Monday, June 10, 2019

Formative Film 15/16 -- 'Network'/'Rocky'


Movies were changing in a very concrete way, and the contrast between these two pictures shows us what happened.

Network
Dir: Sidney Lumet
Prod: Howard Gottfried, Fred C. Caruso
Scr: Paddy Chayefsky
Phot: Owen Roizman
Release date: Nov. 27, 1976

Rocky
Dir: John G. Avildsen
Prod: Robert Chartoff, Irwin Winkler
Scr: Sylvester Stallone
Phot: James Crabe
Release date: Dec. 3, 1976

Lakeside Twin Theatres
4655 Harlan Street
Wheat Ridge, CO

The New American Cinema movement that began with Bonnie and Clyde in 1967 was dazzling. Thanks to uncaring parents and lax ticket-sellers, for a decade I could see a lot of things I was way too young to see over at our local Arvada Plaza movie theater, a 20-minute walk from our house. The films were revelations, difficult and strange in a way that was a lot more bracing and appealing than the kids’ movies of the day. I devoured them all without flinching.

Then came Jaws in the summer of 1975. Everyone saw it, and it became the number-one of topic of conversation until the fall; the next summer, we all went to see The Omen. These were good old genre pictures writ large, throwbacks to B movies with A movie budgets. Ten years of bold experimentation were winding down, and crowd-pleasing extravaganzas hearkening to the tried-and-true clichés of the Studio Era were in the air.

The Lakeside Twin was a very nondescript, functional duplex of a movie theater. Now that I was old enough to drive, I scorned taking girls to my childhood movie theater. At the same time, “my” car was my mother’s 1969 Volkswagen Beetle, called the Skunkmobile due to its black paint wearing off in nice, white longitudinal stripes along the top of the vehicle. The Skunkmobile did not really have any uphill power, so when I took girls out, I always had to choose places that could be reached by a level route. The Twin was far enough from home, but not impossible to get to.

I already knew about Chayefsky, one of the most legendary figures from the live TV era, which I’d just missed out on. Network was wonderful — dark and canny, relentlessly downbeat, a Swiftian scream of satire directed at TV, the medium that had propelled Chayefsky to face in the first place. It was also a classic New York film, full of tough, hyperarticulate performers not afraid to mess around with contradictions. Watching them act was just as enthralling as absorbing the subject matter. I wanted to do that. I could do that. I was going to be an actor, preferably William Holden.

(One of my favorite memories took place in the NYU dorms the night Network premiered on network television; during the famous "mad as hell" scene, everyone in lower Manhattan opened their windows at home and screamed out into the street. It was hilarious.)

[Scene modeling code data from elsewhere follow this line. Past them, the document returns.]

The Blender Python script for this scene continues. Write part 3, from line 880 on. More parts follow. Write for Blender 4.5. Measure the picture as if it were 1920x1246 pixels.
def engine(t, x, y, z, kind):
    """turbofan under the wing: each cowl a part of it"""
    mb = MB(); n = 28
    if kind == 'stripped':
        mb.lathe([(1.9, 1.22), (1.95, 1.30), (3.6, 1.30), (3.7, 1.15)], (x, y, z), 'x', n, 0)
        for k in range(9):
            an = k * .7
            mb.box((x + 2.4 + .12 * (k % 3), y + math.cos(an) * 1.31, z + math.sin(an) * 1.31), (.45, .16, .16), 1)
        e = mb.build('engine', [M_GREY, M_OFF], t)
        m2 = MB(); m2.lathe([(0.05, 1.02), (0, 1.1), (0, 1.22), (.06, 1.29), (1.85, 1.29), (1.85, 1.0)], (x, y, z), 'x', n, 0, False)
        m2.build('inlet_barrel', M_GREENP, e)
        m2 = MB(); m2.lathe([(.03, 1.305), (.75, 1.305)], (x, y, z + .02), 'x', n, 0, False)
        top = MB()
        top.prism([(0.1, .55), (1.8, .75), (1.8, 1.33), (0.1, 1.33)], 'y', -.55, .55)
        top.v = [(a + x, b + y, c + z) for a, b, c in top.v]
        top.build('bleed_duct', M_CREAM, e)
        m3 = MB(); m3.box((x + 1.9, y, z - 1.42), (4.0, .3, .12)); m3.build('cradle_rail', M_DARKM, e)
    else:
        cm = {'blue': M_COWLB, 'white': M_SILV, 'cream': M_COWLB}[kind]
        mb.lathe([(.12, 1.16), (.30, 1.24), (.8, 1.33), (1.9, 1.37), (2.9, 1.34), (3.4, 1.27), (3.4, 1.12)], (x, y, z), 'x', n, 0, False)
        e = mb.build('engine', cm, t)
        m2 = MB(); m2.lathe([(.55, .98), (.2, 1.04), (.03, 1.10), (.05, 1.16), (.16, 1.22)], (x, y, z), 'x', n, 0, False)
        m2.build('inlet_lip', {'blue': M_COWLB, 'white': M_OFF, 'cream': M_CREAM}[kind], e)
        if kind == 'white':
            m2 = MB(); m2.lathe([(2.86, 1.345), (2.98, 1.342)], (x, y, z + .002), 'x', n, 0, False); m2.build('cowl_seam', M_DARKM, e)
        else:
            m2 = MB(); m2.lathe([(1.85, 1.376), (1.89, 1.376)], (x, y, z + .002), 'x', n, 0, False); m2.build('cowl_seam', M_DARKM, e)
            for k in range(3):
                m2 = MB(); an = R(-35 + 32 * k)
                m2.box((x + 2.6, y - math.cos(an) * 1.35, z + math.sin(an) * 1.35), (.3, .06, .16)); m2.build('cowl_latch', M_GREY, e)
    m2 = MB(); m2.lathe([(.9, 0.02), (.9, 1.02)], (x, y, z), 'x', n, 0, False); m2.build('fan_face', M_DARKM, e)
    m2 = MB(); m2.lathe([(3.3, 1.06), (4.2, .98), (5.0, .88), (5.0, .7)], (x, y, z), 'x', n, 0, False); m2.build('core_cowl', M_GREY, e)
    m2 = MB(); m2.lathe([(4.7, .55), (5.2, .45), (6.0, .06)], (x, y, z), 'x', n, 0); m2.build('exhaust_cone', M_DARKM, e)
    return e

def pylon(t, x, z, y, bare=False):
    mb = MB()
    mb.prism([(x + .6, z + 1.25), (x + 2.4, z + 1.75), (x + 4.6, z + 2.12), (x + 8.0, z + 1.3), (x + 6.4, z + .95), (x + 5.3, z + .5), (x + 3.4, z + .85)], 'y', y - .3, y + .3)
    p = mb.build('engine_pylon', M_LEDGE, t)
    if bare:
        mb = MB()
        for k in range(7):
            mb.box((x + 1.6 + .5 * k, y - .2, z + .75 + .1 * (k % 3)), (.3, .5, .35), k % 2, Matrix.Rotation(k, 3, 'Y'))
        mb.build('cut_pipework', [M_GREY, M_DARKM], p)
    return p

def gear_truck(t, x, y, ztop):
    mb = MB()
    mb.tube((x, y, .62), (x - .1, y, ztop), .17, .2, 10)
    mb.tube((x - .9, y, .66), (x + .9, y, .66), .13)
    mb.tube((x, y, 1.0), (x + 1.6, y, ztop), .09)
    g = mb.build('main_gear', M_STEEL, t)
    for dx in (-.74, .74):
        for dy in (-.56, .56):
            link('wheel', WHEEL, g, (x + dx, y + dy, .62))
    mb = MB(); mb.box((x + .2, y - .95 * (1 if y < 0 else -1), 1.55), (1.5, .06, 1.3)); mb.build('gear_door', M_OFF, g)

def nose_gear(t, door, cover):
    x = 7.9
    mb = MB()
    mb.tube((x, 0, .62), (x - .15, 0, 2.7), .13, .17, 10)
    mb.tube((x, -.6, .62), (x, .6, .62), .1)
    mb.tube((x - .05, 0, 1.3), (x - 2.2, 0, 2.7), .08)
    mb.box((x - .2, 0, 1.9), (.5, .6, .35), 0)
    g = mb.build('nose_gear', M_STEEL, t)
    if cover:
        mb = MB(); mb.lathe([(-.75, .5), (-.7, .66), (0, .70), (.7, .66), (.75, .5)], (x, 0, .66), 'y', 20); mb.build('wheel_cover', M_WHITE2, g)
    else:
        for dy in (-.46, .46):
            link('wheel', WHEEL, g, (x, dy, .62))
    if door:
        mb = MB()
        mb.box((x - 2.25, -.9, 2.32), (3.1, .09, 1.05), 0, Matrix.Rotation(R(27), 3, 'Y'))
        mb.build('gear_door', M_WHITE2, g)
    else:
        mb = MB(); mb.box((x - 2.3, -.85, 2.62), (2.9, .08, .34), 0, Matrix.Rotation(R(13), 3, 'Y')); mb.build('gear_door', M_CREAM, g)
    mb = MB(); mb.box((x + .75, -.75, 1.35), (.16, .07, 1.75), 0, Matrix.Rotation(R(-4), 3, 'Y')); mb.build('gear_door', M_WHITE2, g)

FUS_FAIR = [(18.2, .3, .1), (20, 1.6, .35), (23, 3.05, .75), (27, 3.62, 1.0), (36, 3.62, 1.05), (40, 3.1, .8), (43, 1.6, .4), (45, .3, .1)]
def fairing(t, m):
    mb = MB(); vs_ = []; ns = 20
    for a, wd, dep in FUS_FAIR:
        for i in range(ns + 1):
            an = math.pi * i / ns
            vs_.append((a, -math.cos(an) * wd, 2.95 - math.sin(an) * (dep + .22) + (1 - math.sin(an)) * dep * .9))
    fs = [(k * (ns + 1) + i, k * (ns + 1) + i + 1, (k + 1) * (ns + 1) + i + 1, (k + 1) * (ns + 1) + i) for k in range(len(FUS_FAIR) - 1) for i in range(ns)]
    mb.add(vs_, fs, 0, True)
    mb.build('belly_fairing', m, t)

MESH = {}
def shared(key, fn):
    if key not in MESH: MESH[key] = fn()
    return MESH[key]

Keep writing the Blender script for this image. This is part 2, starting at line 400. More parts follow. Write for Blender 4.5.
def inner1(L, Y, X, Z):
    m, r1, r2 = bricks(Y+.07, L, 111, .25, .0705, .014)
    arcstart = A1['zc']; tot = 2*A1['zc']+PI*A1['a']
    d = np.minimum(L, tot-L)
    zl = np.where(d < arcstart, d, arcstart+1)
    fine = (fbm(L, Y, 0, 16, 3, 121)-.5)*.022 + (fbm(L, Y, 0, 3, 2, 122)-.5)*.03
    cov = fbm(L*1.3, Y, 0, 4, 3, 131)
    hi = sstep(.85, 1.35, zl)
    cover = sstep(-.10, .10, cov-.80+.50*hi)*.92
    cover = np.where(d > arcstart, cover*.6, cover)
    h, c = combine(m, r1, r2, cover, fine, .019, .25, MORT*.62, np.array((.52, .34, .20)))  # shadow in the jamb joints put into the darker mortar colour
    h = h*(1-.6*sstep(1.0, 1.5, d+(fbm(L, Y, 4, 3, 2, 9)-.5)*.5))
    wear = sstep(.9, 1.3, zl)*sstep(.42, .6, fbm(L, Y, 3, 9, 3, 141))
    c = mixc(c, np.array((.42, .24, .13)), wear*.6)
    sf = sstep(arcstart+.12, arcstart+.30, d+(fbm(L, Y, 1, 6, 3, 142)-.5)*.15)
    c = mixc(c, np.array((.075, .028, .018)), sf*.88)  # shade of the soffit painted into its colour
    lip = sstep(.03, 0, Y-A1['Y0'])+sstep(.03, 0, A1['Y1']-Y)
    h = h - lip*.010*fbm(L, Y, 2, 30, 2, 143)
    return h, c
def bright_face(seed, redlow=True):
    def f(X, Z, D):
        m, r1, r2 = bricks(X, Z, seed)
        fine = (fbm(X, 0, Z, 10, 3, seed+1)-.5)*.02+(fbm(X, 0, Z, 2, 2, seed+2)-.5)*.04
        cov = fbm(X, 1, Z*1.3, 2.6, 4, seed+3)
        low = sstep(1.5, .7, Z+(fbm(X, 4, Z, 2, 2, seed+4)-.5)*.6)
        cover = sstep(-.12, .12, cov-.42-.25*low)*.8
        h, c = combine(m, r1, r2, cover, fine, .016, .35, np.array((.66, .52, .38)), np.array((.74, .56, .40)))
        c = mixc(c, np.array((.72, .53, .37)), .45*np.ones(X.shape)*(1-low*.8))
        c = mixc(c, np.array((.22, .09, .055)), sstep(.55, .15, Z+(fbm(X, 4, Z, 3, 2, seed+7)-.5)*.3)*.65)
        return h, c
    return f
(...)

Meanwhile, my girlfriend was bored. My enthusiasm for whatever film I watched has always been quite complete; I generally walk around talking like the characters for an hour or so after and require a long debriefing. Thanks to our cinephile mother, were raised to observe and analyze movies in detail.

This night, my beloved was having none of it. I looked at realized that, beautiful and sweet though she might be, she didn’t like to discuss movies and would have to go. I dumped her. (She did let me know that she had only been seeing me out of pity.)

The next week, I got up the nerve to ask another girl out, and Rocky was on the bill.

In the time long before online fan clubs and aggregation reviews, buying a movie ticket was a crap shoot. You had word of mouth and one or two newspaper reviews to go on. We were swept away by the energy and heart of Sylvester Stallone’s breakthrough effort about a boxing underdog and his girlfriend.

Now, Rocky is built on the foundations of the boxing-film subgenre, and I hadn’t watched them — Golden BoyChampionKid Galahad, and Body and Soul — yet. Once I did, I realized how by-the-numbers Stallone’s script was. Here was the chipper striver, embodying the American dream by coming outta nowhere, a Cinderella boy making something of himself, and discovering the important things in life as well. It was corny, easy to swallow, easy to root for. It was a premonition of the simplistic 1980s. We bought it, but the star-spangled chauvinism would get old fast.

THAT night, my date and huddled in the car after the show as a wet snow swirled around us. Were we making out? Hell no, we were discussing the movie. We drove over to Goodberry’s at Wadsworth and Ralston for some coffee and cinnamon rolls, and we stayed together through high school.